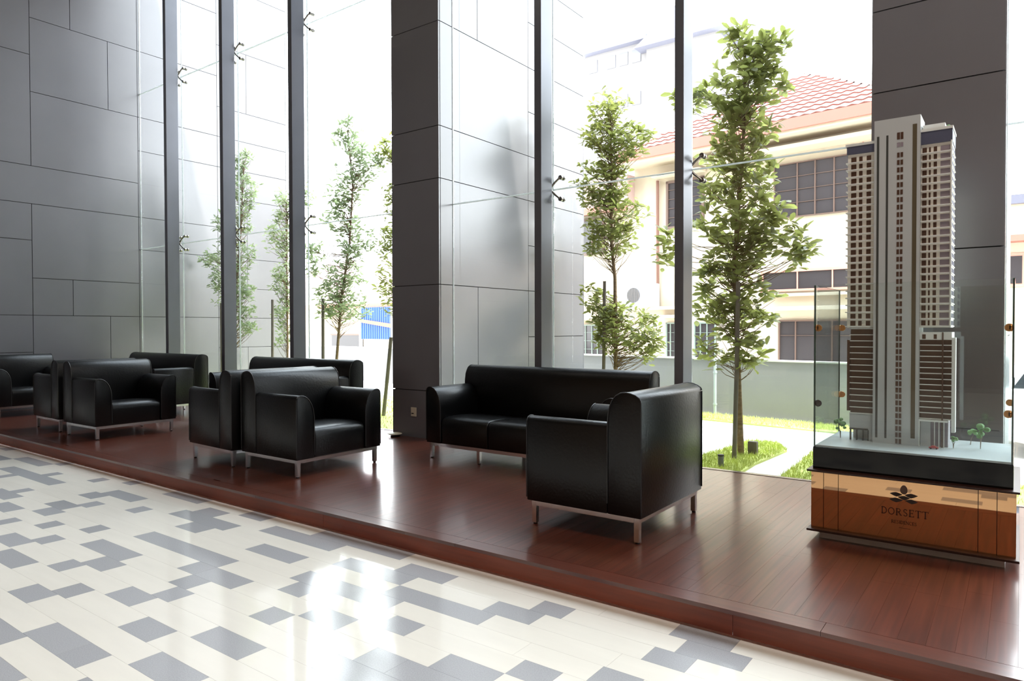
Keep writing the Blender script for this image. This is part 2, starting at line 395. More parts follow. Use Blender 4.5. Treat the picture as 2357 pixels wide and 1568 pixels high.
# ------------------------------------------------------------------ glass wall
JZ = [.07, 2.58, 5.10, 7.3]
def bay(n, x0, x1, jl=True, jr=True):
    root = bpy.data.objects.new('window_%d' % n, None); COL.objects.link(root); root.location = (x0, YG, 0); struct(root)
    W_ = x1-x0
    for a, b in zip(JZ, JZ[1:]):
        g = G(); g.box(.006, W_-.006, 0, .015, a+.006, b-.006)
        g.mi = [0, 0, 0, 0, 0, 0]; obj('glass_pane', g, MT['glass'], root)
    for zj in JZ[1:3]: ubox('silicone_joint', (.006, W_-.006, .001, .014, zj-.006, zj+.006), MT['joint'], root)
    for xj, on in ((0, jl), (W_, jr)):
        if on: ubox('silicone_joint', (xj-.0055, xj+.0055, .001, .014, JZ[0], JZ[-1]), MT['joint'], root)
    ubox('sill_channel', (0, W_, -.02, .03, ZD, ZD+.003), MT['stainless'], root)
POST = [-10.27, -8.77, -7.245, -3.568, -2.204]
bays = [(XW, POST[0]), (POST[0], POST[1]), (POST[1], POST[2]), (POST[2], -5.6), (FX1, POST[3]), (POST[3], POST[4]), (POST[4], PIERX0), (PIERX1, 1.3), (1.3, 2.7), (2.7, XR)]
for i, (a, b) in enumerate(bays): bay(i+1, a, b, True, i not in (0, 1, 2, 4, 5, 7, 8))
PL = ['dark steel glazing post nearest the left clad wall', 'dark steel glazing post second from the left clad wall', 'dark steel glazing post third from the left clad wall, behind the second sofa',
      'dark steel glazing post behind the long sofa, just right of the wide clad pier', 'dark steel glazing post rising behind the nearest armchair']
for px_, lb in zip(POST, PL):
    t = thing('glazing_post', (px_, 5.335, 0), lb, 'post', group='steel posts of the glass wall')
    box('column', (-.0375, .0375, -.09, .095, ZD, ZC), MT['steel'], t, bevel=.004)
    ubox('base_plate', (-.06, .06, -.1, .12, ZD, ZD+.012), MT['steel'], t)
    for zj in JZ[1:3]:
        g = G()
        for sx in (-1, 1):
            for sz in (-1, 1):
                g.tube([(0, .11, zj), (sx*.05, .122, zj+sz*.055), (sx*.1, .135, zj+sz*.1)], [.012, .010, .009], 8)
        g.ball((0, .112, zj), .024, .02, .024, 10, 6)
        sp_ = obj('spider_bracket', g, MT['stainless'], t, smooth=50)
        for sx in (-1, 1):
            for sz in (-1, 1):
                q = G().tube([(sx*.1, .134, zj+sz*.1), (sx*.1, .164, zj+sz*.1)], .021, 12).tube([(sx*.1, .181, zj+sz*.1), (sx*.1, .198, zj+sz*.1)], .021, 12)
                obj('glass_bolt', q, MT['stainless'], sp_, smooth=50)

# ------------------------------------------------------------------ sofas
def rounded(n, cx, cy, rx, ry, a0, a1): return [(cx+rx*math.cos(a0+(a1-a0)*i/n), cy+ry*math.sin(a0+(a1-a0)*i/n)) for i in range(n+1)]
D2 = .3675
def seatset(name, W, seats, label, cat, group):
    t = thing(name, (0, 0, ZD), label, cat, group=group)
    h = W/2; z0 = .142
    back = [(D2, z0), (D2, .765), (.36, .78), (.335, .797), (.305, .806), (.275, .809), (.245, .804), (.216, .787), (.194, .76), (.18, .725), (.172, .68), (.168, .63), (.167, z0)]
    obj('backrest', G().prism(back, -h, h, 'x'), MT['leather'], t, bevel=.007, seg=2, smooth=38)
    for s in (-1, 1):
        pr_ = [(h, z0), (h, .606), (h-.006, .622), (h-.02, .634), (h-.04, .639), (h-.065, .636), (h-.095, .622), (h-.122, .597), (h-.145, .56), (h-.16, .515), (h-.167, .46), (h-.168, z0)]
        obj('armrest', G().prism([(s*a, b) for a, b in pr_], -D2, .1655, 'y'), MT['leather'], t, bevel=.007, seg=2, smooth=38)
    bk = t.children[0]; am = list(t.children[1:3])
    for s in (-1, 1):
        obj('piping', G().tube([(s*(h+.0005), a, b) for a, b in back[1:-1]]+[(s*(h+.0005), .167, .2)], .0035, 5), MT['piping'], bk, smooth=60)
        obj('piping', G().tube([(s*h, D2+.0005, z0+.02), (s*h, D2+.0005, .76)], .0035, 5), MT['piping'], bk, smooth=60)
        obj('piping', G().tube([(s*h, -D2-.0005, z0+.02)]+[(s*a, -D2-.0005, b) for a, b in pr_[1:-1]]+[(s*(h-.168), -D2-.0005, z0+.02)], .0035, 5), MT['piping'], am[0 if s < 0 else 1], smooth=60)
    iw = W-.34; sw = iw/seats
    for i in range(seats):
        a = -iw/2+i*sw+.003; b = a+sw-.006
        top = [(-D2+.008, z0), (-D2+.002, .30), (-D2+.006, .335), (-D2+.02, .358), (-D2+.045, .372), (-D2+.1, .378), (-.1, .377), (.05, .368), (.164, .36), (.164, z0)]
        obj('seat_cushion', G().prism(top, a, b, 'x'), MT['leather'], t, bevel=.014, seg=3, smooth=40)
    g = G(); r = .014; zx = .127
    for s in (-1, 1):
        g.box(-h+.02, h-.02, s*(D2-.035)-r, s*(D2-.035)+r, zx-r, zx+r)
        g.box(s*(h-.034)-r, s*(h-.034)+r, -D2+.05, D2-.05, zx-r, zx+r)
    obj('base_rail', g, MT['chrome'], t)
    xs = [-h+.036, h-.036] if W < 1.3 else [-h+.036, -.374, .374, h-.036]
    for lx in xs:
        for ly in (-D2+.037, D2-.037):
            lg = box('leg', (lx-.0145, lx+.0145, ly-.0145, ly+.0145, .01, zx-r), MT['chrome'], t)
            obj('foot_glide', G().tube([(lx, ly, 0), (lx, ly, .01)], .012, 10), MT['rubber'], lg)
    return t
GA = 'black leather armchairs on the platform'; GS = 'long black leather sofas facing the lobby'
chair = seatset('armchair', .86, 1, 'nearest black leather armchair, showing its back and side, right of the long sofa', 'armchair', GA)
chair.location = (-1.968, 3.745, ZD); chair.rotation_euler.z = -PI/2
for x, y, r, lb in ((-4.82, 3.69, 90, 'black leather armchair facing right, front one of the middle back-to-back pair'),
                    (-5.60, 3.66, -93, 'black leather armchair facing left, rear one of the middle back-to-back pair'),
                    (-8.08, 3.6, 91, 'black leather armchair facing right, front one of the far left back-to-back pair'),
                    (-9.03, 3.63, -91, 'black leather armchair facing left, rear one of the far left back-to-back pair'),
                    (-11.07, 3.66, 90, 'black leather armchair against the left clad wall, cut by the frame edge')):
    c = dup(chair); c.location = (x, y, ZD); c.rotation_euler.z = math.radians(r); c['label'] = lb
sofa = seatset('sofa', 1.90, 3, 'long black leather sofa in front of the wide clad pier, nearest of the three sofas', 'sofa', GS)
sofa.location = (-3.315, 4.865, ZD)
for x, y, lb in ((-6.88, 4.865, 'long black leather sofa behind the middle armchair pair, second of the three sofas'), (-10.08, 4.865, 'long black leather sofa behind the far left armchair pair, farthest of the three sofas')):
    c = dup(sofa); c.location = (x, y, ZD); c['label'] = lb

# ------------------------------------------------------------------ building model on its plinth
t = thing('display_plinth', (-.465, 4.37, ZD), 'bronze mirror plinth with dark trims and black top carrying the tower model', 'plinth')
px0, px1, py0, py1 = -.465, .465, -.37, .37
box('skirting', (-.415, .415, -.325, .30, 0, .042), MT['white'], t)
box('bottom_trim', (-.472, .472, -.375, .375, .042, .054), MT['trimwood'], t, bevel=.002)
box('carcass', (-.448, .448, -.33, .335, .054, .368), MT['trimwood'], t)
xs_ = [-.455, -.392, -.318, .308, .383, .458]
for a, b in zip(xs_, xs_[1:]):
    box('mirror_panel', (a+.0015, b-.0015, -.34, -.33, .054, .368), MT['gold'], t)
for s in (-1, 1): box('mirror_panel', ((-.458, -.448) if s < 0 else (.448, .458))+(-.329, .335, .054, .368), MT['gold'], t)
box('top_trim', (-.472, .472, -.375, .375, .368, .379), MT['trimwood'], t, bevel=.002)
box('black_base', (-.452, .446, -.322, .335, .379, .497), MT['black_gloss'], t, bevel=.002)
box('model_ground', (-.44, .436, -.31, .325, .497, .507), MT['m_ground'], t)
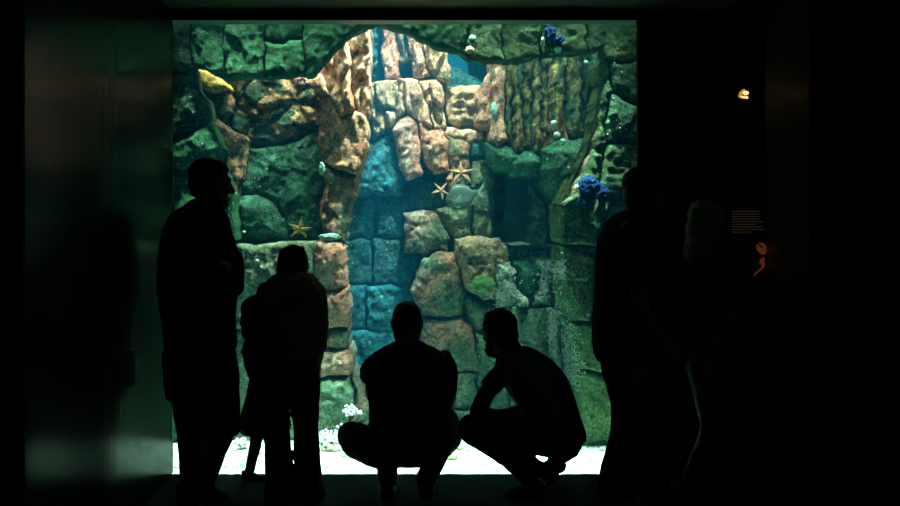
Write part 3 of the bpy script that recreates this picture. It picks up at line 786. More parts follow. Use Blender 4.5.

::::

PROBLEM TO SOLVE: Look through the records and gather each line with the word "parts".

ANSWER TO THE PROBLEM:
Keep writing the Blender script for this image. This is part 2, starting at line 395. More parts follow. Use Blender 4.5. Treat the picture as 2357 pixels wide and 1568 pixels high.
Write part 3 of the bpy script that recreates this picture. It picks up at line 786. More parts follow. Use Blender 4.5.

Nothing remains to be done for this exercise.